- _Exercise directions_
Take the data that follows and retype it word for word.

— START —

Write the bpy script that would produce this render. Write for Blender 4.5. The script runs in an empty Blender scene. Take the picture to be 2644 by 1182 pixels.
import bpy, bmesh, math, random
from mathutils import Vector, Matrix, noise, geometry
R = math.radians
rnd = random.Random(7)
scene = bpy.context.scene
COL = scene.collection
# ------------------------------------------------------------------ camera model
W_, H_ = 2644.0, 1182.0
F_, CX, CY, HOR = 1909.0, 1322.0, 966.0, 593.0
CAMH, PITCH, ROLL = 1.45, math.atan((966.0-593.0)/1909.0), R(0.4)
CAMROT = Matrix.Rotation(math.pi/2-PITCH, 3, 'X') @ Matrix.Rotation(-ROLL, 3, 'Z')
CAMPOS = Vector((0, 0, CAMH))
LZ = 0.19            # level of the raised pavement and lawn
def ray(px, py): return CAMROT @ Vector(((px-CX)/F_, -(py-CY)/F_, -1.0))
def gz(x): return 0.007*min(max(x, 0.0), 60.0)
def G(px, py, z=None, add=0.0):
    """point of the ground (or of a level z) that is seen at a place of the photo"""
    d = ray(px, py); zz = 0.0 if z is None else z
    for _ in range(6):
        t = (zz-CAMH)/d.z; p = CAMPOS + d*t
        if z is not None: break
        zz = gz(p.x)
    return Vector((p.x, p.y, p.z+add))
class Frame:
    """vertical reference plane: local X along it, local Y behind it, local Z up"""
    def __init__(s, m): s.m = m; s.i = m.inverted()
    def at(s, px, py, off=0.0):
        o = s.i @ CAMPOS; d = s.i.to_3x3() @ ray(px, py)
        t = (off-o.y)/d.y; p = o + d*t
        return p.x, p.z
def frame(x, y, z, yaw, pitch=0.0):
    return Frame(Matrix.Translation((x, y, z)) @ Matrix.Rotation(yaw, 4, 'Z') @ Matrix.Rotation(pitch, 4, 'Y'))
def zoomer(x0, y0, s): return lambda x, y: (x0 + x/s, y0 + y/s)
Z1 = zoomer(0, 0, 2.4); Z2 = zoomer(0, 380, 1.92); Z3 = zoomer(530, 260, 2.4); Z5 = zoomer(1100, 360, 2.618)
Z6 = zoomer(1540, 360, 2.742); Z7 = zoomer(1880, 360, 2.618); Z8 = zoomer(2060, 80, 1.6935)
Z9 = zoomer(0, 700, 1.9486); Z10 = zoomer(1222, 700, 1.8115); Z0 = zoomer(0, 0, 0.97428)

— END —

- _Expected answer_
Write the bpy script that would produce this render. Write for Blender 4.5. The script runs in an empty Blender scene. Take the picture to be 2644 by 1182 pixels.
import bpy, bmesh, math, random
from mathutils import Vector, Matrix, noise, geometry
R = math.radians
rnd = random.Random(7)
scene = bpy.context.scene
COL = scene.collection
# ------------------------------------------------------------------ camera model
W_, H_ = 2644.0, 1182.0
F_, CX, CY, HOR = 1909.0, 1322.0, 966.0, 593.0
CAMH, PITCH, ROLL = 1.45, math.atan((966.0-593.0)/1909.0), R(0.4)
CAMROT = Matrix.Rotation(math.pi/2-PITCH, 3, 'X') @ Matrix.Rotation(-ROLL, 3, 'Z')
CAMPOS = Vector((0, 0, CAMH))
LZ = 0.19            # level of the raised pavement and lawn
def ray(px, py): return CAMROT @ Vector(((px-CX)/F_, -(py-CY)/F_, -1.0))
def gz(x): return 0.007*min(max(x, 0.0), 60.0)
def G(px, py, z=None, add=0.0):
    """point of the ground (or of a level z) that is seen at a place of the photo"""
    d = ray(px, py); zz = 0.0 if z is None else z
    for _ in range(6):
        t = (zz-CAMH)/d.z; p = CAMPOS + d*t
        if z is not None: break
        zz = gz(p.x)
    return Vector((p.x, p.y, p.z+add))
class Frame:
    """vertical reference plane: local X along it, local Y behind it, local Z up"""
    def __init__(s, m): s.m = m; s.i = m.inverted()
    def at(s, px, py, off=0.0):
        o = s.i @ CAMPOS; d = s.i.to_3x3() @ ray(px, py)
        t = (off-o.y)/d.y; p = o + d*t
        return p.x, p.z
def frame(x, y, z, yaw, pitch=0.0):
    return Frame(Matrix.Translation((x, y, z)) @ Matrix.Rotation(yaw, 4, 'Z') @ Matrix.Rotation(pitch, 4, 'Y'))
def zoomer(x0, y0, s): return lambda x, y: (x0 + x/s, y0 + y/s)
Z1 = zoomer(0, 0, 2.4); Z2 = zoomer(0, 380, 1.92); Z3 = zoomer(530, 260, 2.4); Z5 = zoomer(1100, 360, 2.618)
Z6 = zoomer(1540, 360, 2.742); Z7 = zoomer(1880, 360, 2.618); Z8 = zoomer(2060, 80, 1.6935)
Z9 = zoomer(0, 700, 1.9486); Z10 = zoomer(1222, 700, 1.8115); Z0 = zoomer(0, 0, 0.97428)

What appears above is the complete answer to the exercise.